The only way to overcome the Shadow in such desperate cases is through a bout of madness. Your character loses control of their actions for a period of time and inevitably does something they’ll regret, like betray their fellowship or flee in cowardice at some crucial moment. (Think Boromir attempting to steal the The One Ring from Frodo.) Furthermore, they begin proceeding down their calling’s Shadow Path and develop serious character flaws.

The One Ring seems to assume that your character will suffer multiple bouts of madness, and even admits the possibility of succumbing to the Shadow, in which case your character’s removed from the game altogether. Reading through these rules, I detect a certain grim-ness that feels quite befitting for a Tolkien-inspired game. It’s not the over-the-top grimdark of, say, Warhammer 40K or Zweihänder, but rather, a pervasive melancholy that could make for some interesting role-playing sessions — depending on how much you lean into it.


Design and Aesthetics

One of the many awe-inspiring sights in Middle-earth

I’ve already mentioned how much I love the use of flavor text and Tolkien quotes to establish the game’s mood. But I’d be sorely remiss if I didn’t also highlight the incredible artwork that fills the book’s pages, be it wonderfully atmospheric full-color paintings or detailed sketches of Middle-earth locales, cultures, and creatures — some of which I’ve included in this post. The artwork adds so much to the game’s mood, as does the book’s layout, typography, and little graphical flourishes.

Skimming through the PDF alone is a treat for the eyes. Suffice to say, though, I can’t wait to hold the final printed book in my hands and leaf through its pages, drinking in the artwork alongside the rules and text.

Obviously, as an alpha release, the PDF has typos and all that. And I suspect it’ll receive some additional organization as more artwork is added. It can be a bit daunting to read through, e.g., making it through the “Action Resolution” chapter (which explains all the dice mechanics) in order to get to the character-related content. While understanding “Action Resolution” is obviously critical to playing the game, I wonder if it wouldn’t be more inviting to first get players immersed in the world-building, i.e., the game’s cultures and callings.

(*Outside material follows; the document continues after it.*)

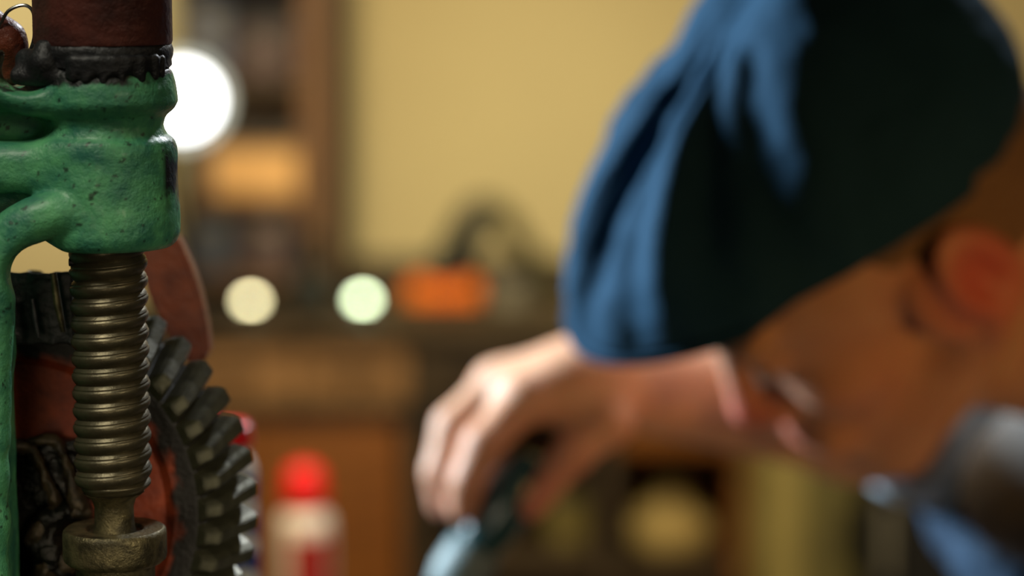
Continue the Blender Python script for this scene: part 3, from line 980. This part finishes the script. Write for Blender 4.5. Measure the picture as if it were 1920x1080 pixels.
bmo('bearing_post', box_bm((gc.x - 0.02, gc.y + 0.02, TZ + 0.03), (gc.x + 0.02, gc.y + 0.06, gc.z + 0.02), 0.004), M['near_black'], press)
#PERSON
# ------------------------------------------------------------------ the person
HM = np.array([[-.718, .332, -.612], [-.696, -.373, .614], [-.024, .866, .499]])   # head axes (forward, left, up) seen from the camera
HO = np.array([.1836, .0248, -1.1926])
CB = np.array([[RT.x, UP.x, -FW.x], [RT.y, UP.y, -FW.y], [RT.z, UP.z, -FW.z]])
HW = CB @ HM
U_, _, V_ = np.linalg.svd(HW)
HW = U_ @ V_
HOW = CB @ HO + np.array(CAM)


def hd(x, y, z):
    """head-local millimetres to the world"""
    return HW @ (np.array((x, y, z)) / 1000) + HOW


def A3(v):
    return np.array(v, float)


person = thing('person', 'person in a blue flat cap and denim jacket bent over, gripping a dark tool', 'person', (0.72, 1.25, 0))
wrist = A3(P(1128, 712, 1.262))
elbow = A3(P(1836, 800, 1.43))
neckb = A3((.375, 1.25, 1.075))
shR, shL = A3((.48, 1.42, 1.10)), A3((.47, 1.07, 1.05))
hip = A3((.79, 1.25, .74))
b = SDF((-0.06, 0.90, 0.0), (1.00, 1.62, 1.36), 0.003)
mm = 0.001
E3 = lambda c, r, k=.012, sub=False: b.ell(hd(*c), A3(r) * mm, HW, k, sub)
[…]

One other aspect that I’m excited about are the game’s various physical components, specifically the full-color map, info cards, and — best of all — custom-made Feat and Success dice that are being created as part of the Kickstarter campaign.


I know this post is already plenty long, but even so, I feel like I’ve barely scratched The One Ring’s surface.

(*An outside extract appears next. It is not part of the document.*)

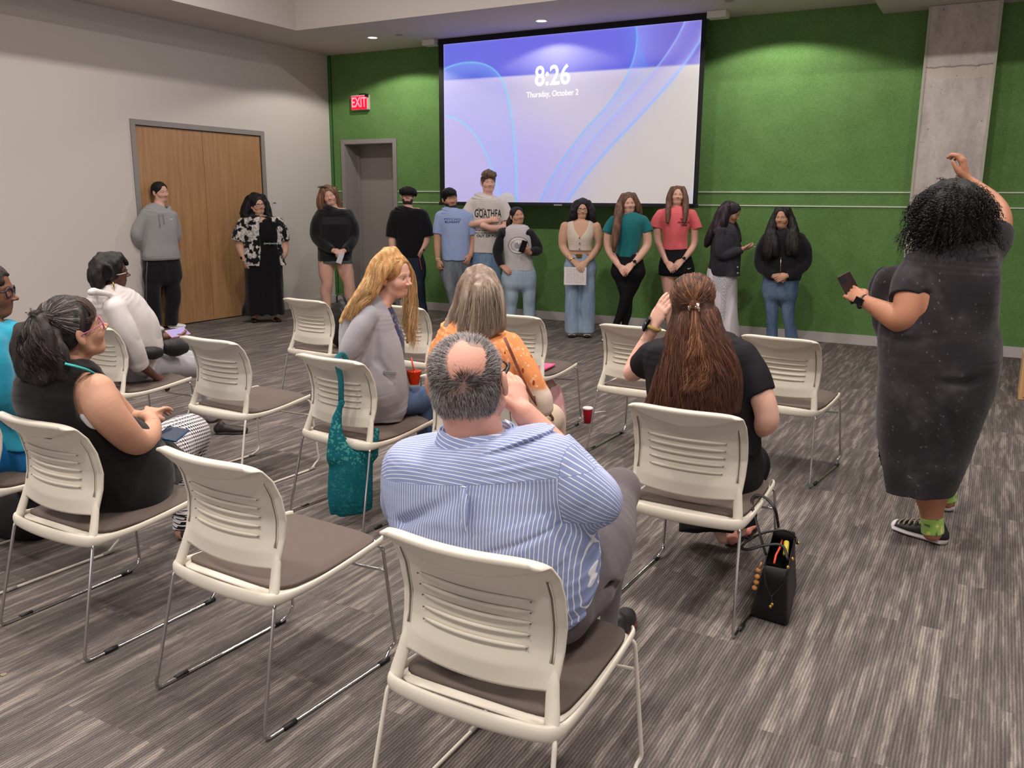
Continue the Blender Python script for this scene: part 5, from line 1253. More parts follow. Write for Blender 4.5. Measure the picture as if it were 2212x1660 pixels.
g = top_garment(s, 'printed_tee', R_, [[(1020, 444, 0, 14), (1012, 458, .02, 13.5), (1009, 471, .04, 13)], [(1085, 444, 0, 14), (1093, 460, .02, 13), (1096, 478, .04, 12.5)]], (204, 196, 192), folds=.005, ncr=.066)
for t_, (x_, y_), z_, b_ in ((' 22-24', (1038, 452), .035, .0005), ('GOATHEA', (1054, 462), .080, .0012), ('HOLY DAZE', (1050, 470), .026, .0005), ('FROM FRIENDS  MISSING', (1050, 498), .024, .0005), ('MANY SONGS  WISH YOU', (1050, 504), .024, .0005), ('OUT OF BOU', (1054, 510), .046, .0018)):
    V_, F_ = text_mesh(t_, z_, 0, b_, spacing=1.05); s.decal('shirt_lettering', V_[:, :2]*np.array([.88 if z_ > .07 else 1.0, 1.75 if z_ > .07 else 1]), F_, (x_, y_), .1, mat('print_black', (28, 26, 28), .8), g)
trousers(s, 'blue_jeans', [(540, 1020, 1074, .12), (560, 1015, 1080, .14), (592, 1016, 1080, .135)], [l1, l2], (122, 148, 176), folds=.006, colf=wash((96, 122, 156), (160, 184, 204)))
F = s.cap(.04, fore=.09, back=-.12); s.lock(F, [(1046, 378, .04, 6), (1055, 375, .06, 7), (1067, 378, .05, 6)], .9); s.hair(F, amp=.006, freq=(60, 60, 40), tint=(130, 104, 84))
hq = s.q; mb = MB()
for g_ in (-1, 1): mb.tube([hq(g_*.14+.12*math.cos(t), .27-.03*math.sin(t), .36+.055*math.sin(t)) for t in np.linspace(0, 6.28, 17)[:-1]], .006, 6, closed=True); mb.add([hq(g_*.14+.11*math.cos(t), .275, .36+.05*math.sin(t)) for t in np.linspace(0, 6.28, 13)[:-1]], [tuple(range(12))])
mb.tube([hq(-.05, .27, .37), hq(.05, .27, .37)], .004, 6)
for g_ in (-1, 1): mb.tube([hq(g_*.26, .24, .37), hq(g_*.37, .0, .25), hq(g_*.36, -.08, .15)], .004, 6)
sg = mb.build('sunglasses', mat('sunglass_black', (20, 22, 26), .15), None, smooth=False); tag(sg, 'black sunglasses pushed up on the hair of the tall man', 'sunglasses')
for hx, tx in ((1036, 1032), (1084, 1088)): s.shoe(s.pp(hx, 706, -.03), s.pp(tx, 720, .18), w_=.05, h=.06, col=(70, 68, 70), name='sneaker')

# 7 --- raglan woman
s = Person((1123, 716), 'woman in a white shirt with black sleeves and light jeans, phone at her chest', 'tan', (26, 20, 24))
s.head((1115, 449), (1120, 484), yaw=24, pitch=6, wide=1.06, jaw=1.1, fem=1, hh=.212)
neck(s, 1113, 492, r=.052)
R_ = [(491, 1098, 1131, .085), (496, 1087, 1143, .11), (510, 1085, 1149, .135), (530, 1087, 1150, .145), (560, 1090, 1151, .145), (584, 1087, 1155, .15)]
torso_core(s, R_)
aL = [(1088, 508, 0, 12), (1080, 525, .01, 11.5), (1075, 543, .02, 11), (1078, 560, .05, 9), (1084, 574, .08, 7)]; aR = [(1145, 507, 0, 11.5), (1157, 525, .01, 11), (1162, 539, .02, 10.5), (1154, 544, .11, 9), (1145, 546, .16, 7)]
for a in (aL, aR): s.limb(s.body, thin(a, .68))
s.hand(s.pp(1085, 576, .09), s.pp(1104, 589, .15), s.T+s.U*.5, False, curl=.3); s.hand(s.pp(1144, 546, .17), s.pp(1126, 537, .22), s.T*.8-s.U*.5, True, curl=.9)
l1 = [(1103, 603, 0, 18.5), (1105, 640, .02, 15.5), (1103, 660, 0, 14), (1102, 684, 0, 13), (1102, 708, 0, 12)]; l2 = [(1139, 603, 0, 18), (1143, 640, .02, 14.5), (1143, 665, 0, 13), (1143, 708, 0, 12)]
for l in (l1, l2): s.limb(s.body, thin(l, .7))
s.build_body(.008, .0045)
g = top_garment(s, 'raglan_shirt', R_, [], (186, 180, 184), folds=.005, ncr=.058, nc=True)
F = Field()
for a, sd_ in ((aL, -1), (aR, 1)): s.limb(F, a, .003, k=.03, flat=(0, 1)); s.limb(F, [(1112+sd_*14, 495, 0, 5), (1112+sd_*25, 503, 0, 11.5, 20)], .003, k=.03)
neckcut(s, F, .058); s.garment('raglan_sleeves', F, (30, 28, 33), M_cloth, .006, .005)
th = np.linspace(0, 6.28, 33)[:-1]
ring = lambda r0, r1: (np.array([(r*math.cos(t), r*math.sin(t)*.8) for r in (r0, r1) for t in th]), [(i, (i+1) % 32, 32+(i+1) % 32, 32+i) for i in range(32)])
for r0, r1, c_ in ((0, .125, (212, 208, 210)), (.120, .128, (96, 92, 100)), (.085, .090, (120, 116, 122)), (.0, .05, (142, 140, 146))):
    V_, F_ = ring(r0, r1); s.decal('chest_emblem', V_, F_, (1120, 530), .1, mat('emblem_%d' % c_[0], c_, .8), g, off=.003+.0005*(c_[0] < 200))
trousers(s, 'light_jeans', [(572, 1092, 1150, .125), (592, 1084, 1158, .15), (608, 1084, 1158, .15)], [l1, l2], (158, 176, 194), folds=.005, colf=wash((140, 160, 182), (182, 196, 208)))
s.watch(s.pp(1083, 572, .08), s.pp(1085, 576, .09)-s.pp(1078, 560, .05), .031, face=False, m=mat('band_pink', (236, 150, 180), .6), name='wristband')
s.watch(s.pp(1147, 546, .155), s.pp(1144, 546, .17)-s.pp(1154, 544, .11), .031, face=False, m=mat('band_white', (220, 216, 214), .6), name='wristband')
phone('smartphone', s.pp(1130, 533, .235), s.R*.35+s.U, s.T*.8+s.R*.2, 'black phone in the hand of the woman in the raglan shirt', (20, 20, 24))
F = s.cap(.028, fore=.12, back=-.25); s.lock(F, [(1107, 470, -.1, 8), (1101, 483, -.09, 8), (1100, 492, -.05, 5)], .9); s.hair(F, amp=.002)

# 8 --- cream vest, wide jeans
s = Person((1253, 728), 'woman in a cropped cream vest and wide pale jeans holding sheets of paper', 'olive', (22, 18, 26))
s.head((1258, 434), (1257, 473), yaw=6, pitch=2, fem=1)
neck(s, 1255, 481, r=.050)
R_ = [(480, 1240, 1270, .08), (484, 1226, 1282, .10), (495, 1224, 1284, .12), (512, 1225, 1282, .14), (530, 1228, 1279, .125), (541, 1228, 1279, .12), (552, 1230, 1277, .115), (560, 1224, 1283, .13)]
torso_core(s, R_, -.008)
aL = [(1221, 490, 0, 10.5), (1217, 510, .01, 10.5), (1216, 533, .02, 8.5), (1226, 550, .08, 7.5), (1238, 565, .14, 5)]; aR = [(1287, 490, 0, 10.5), (1292, 510, .01, 10.5), (1293, 531, .02, 8.5), (1280, 552, .08, 7.5), (1267, 566, .15, 5)]
for a in (aL, aR): s.limb(s.body, a)
s.hand(s.pp(1238, 565, .15), s.pp(1257, 580, .18), s.T+s.U*.5, False, curl=.4); s.hand(s.pp(1267, 566, .16), s.pp(1250, 588, .20), s.T+s.U*.4+s.R*.2, True, curl=.35)
for hx in (1237, 1269): s.limb(s.body, [(1254+(hx-1254)*.8, 575, 0, 12), (hx, 640, 0, 9), (hx, 690, 0, 7), (hx, 718, 0, 5)])
s.build_body(.0075, .0042)
F = Field(); s.rows(F, R_[1:6], .003, flat=(0, 1)); 
F.tube([s.pp(1240, 474, .15), s.pp(1247, 495, .16), s.pp(1254, 510, .17)], [.03, .03, .012], [.12, .12, .12], s.R, .01, 2, op='s'); F.tube([s.pp(1270, 474, .15), s.pp(1262, 495, .16), s.pp(1254, 510, .17)], [.03, .03, .012], [.12, .12, .12], s.R, .01, 2, op='s'); F.tube([s.pp(1255, 474, .12), s.pp(1254, 505, .17)], [.07, .01], [.14, .1], s.R, .01, 1, op='s'); neckcut(s, F, .085, .0)
vest = s.garment('button_vest', F, (218, 204, 190), M_knit, .0055, .003)
for y_ in (514, 526, 538): MB().obox(s.pp(1250.5, y_, .142), s.R*.007, s.U*.007, s.T*.004).build('button', mat('button_brown', (96, 76, 60), .5), vest, world=False) if False else MB().tube([s.pp(1252, y_, .125), s.pp(1252, y_, .150)], .008, 10).build('button', mat('button_brown', (96, 76, 60), .5), s.o, world=True)
l1 = [(1238, 580, 0, 17.5), (1237, 630, .01, 16.5), (1236, 680, 0, 16), (1237, 719, 0, 16)]; l2 = [(1270, 580, 0, 17), (1270, 630, .01, 17), (1269, 680, 0, 17), (1268, 719, 0, 16.5)]
trousers(s, 'wide_jeans', [(549, 1230, 1278, .12), (560, 1224, 1284, .135), (580, 1220, 1288, .14)], [l1, l2], (150, 170, 192), folds=.006, colf=wash((128, 150, 176), (170, 188, 206)))
F = Field(); s.rows(F, [(549, 1230, 1278, .122), (557, 1227, 1281, .126)], .006, flat=(1, 1)); bt = s.garment('leather_belt', F, (88, 52, 36), M_shoe, .005)
MB().obox(s.pp(1251, 553, .137), s.R*.033, s.U*.022, s.T*.004).build('belt_buckle', mat('brass_dark', (122, 96, 42), .4, metal=.8), s.o, bevel=.003, world=True)
po = empty('paper_sheets', tuple(s.pp(1243, 597, .2)), 0, 'white handwritten sheets held against pale jeans by the woman in the cream vest', 'paper')
pa = [s.pp(1219, 577, .17), s.pp(1267, 578, .19), s.pp(1266, 616, .18), s.pp(1218, 615.5, .17)]
MB().add(pa+[p-s.T*.002 for p in pa], [(0, 3, 2, 1), (4, 5, 6, 7), (0, 1, 5, 4), (1, 2, 6, 5), (2, 3, 7, 6), (3, 0, 4, 7)]).build('sheet', mat('paper_white', (222, 214, 216), .8), po, world=True)
mb = MB()
for k in range(9):
    y0 = .12+.09*k
    for j in range(8):
        x0 = .1+.1*j+rng.random()*.02; a = pa[0]+(pa[1]-pa[0])*x0+(pa[3]-pa[0])*y0+s.T*.0012; b = a+(pa[1]-pa[0])*(.04+.03*rng.random()); mb.tube([a, b], .0012, 4)
mb.build('handwriting', mat('ink_grey', (150, 146, 160), .8), po, world=True)
s.glasses(); s.watch(s.pp(1236, 562, .14), s.pp(1238, 565, .15)-s.pp(1226, 550, .08), .029, face=False, m=M_gold, name='bangle', w_=.014)
F = s.cap(.04, fore=.16, back=-.3)
for L in ([(1246, 440, -.02, 8), (1240, 455, -.01, 9), (1237, 468, 0, 9), (1233, 478, 0, 5)], [(1270, 440, -.02, 8), (1277, 455, -.01, 8.5), (1279, 468, 0, 8.5), (1284, 478, 0, 5)], [(1258, 445, -.11, 17), (1257, 465, -.11, 20), (1257, 478, -.08, 17)]): s.lock(F, L, .8)
s.hair(F, amp=.006, freq=(45, 45, 24))
for hx in (1236, 1268): s.shoe(s.pp(hx, 716, -.03), s.pp(hx-(1 if hx < 1250 else -1), 729, .13), w_=.047, h=.038, col=(206, 196, 188), sole=(24, 22, 24), name='flat_shoe', low=True, soleh=.010, colf=lambda V, c, q, u, L: np.where(((V-q(0, 0, 0)) @ u > L*.78)[:, None], np.array(s2l((24, 22, 26))), c))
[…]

For instance, I didn’t talk about the Adventuring and Fellowship phases of gameplay, during which your character — respectively — goes on adventures and recuperates from said adventures. The Fellowship phase in particular contains some interesting role-playing opportunities, like raising an heir and song-writing. The former is used to continue your character’s legacy after death or retirement puts an end to their adventuring and I suspect a gaming group could have a lot of fun with the latter given the right beverages.

I also didn’t talk about the alpha release’s Loremaster section, which includes info on running the game, creating NPCs, and the various foes and treasures that characters might encounter as they traverse the Lone-lands.

It’s also worth noting that this alpha release doesn’t contain the entire book. I suspect the missing chapters will include reference guides, an introductory adventure to get burgeoning Loremasters and adventurers going, and info on the game’s Solo mode. I’m particularly excited for the Solo mode because it’s being designed in part by Shawn Tomkin, who created the really cool Ironsworn RPG.

In any case, I hope that what I’ve written here gives you a good sense of what Free League Publishing’s trying to accomplish with The One Ring. To say that Tolkien’s writings loom large over the entire fantasy RPG genre would be a vast understatement. Furthermore, any attempt at a Tolkien-inspired RPG is a non-trivial task due to the depth of Tolkien’s world as well as the fervor of Tolkien’s fans (such as myself). But what I’ve seen so far of The One Ring’s Second Edition has me very excited for the finished game and looking forward to my own future forays into the Lone-lands of Eriador.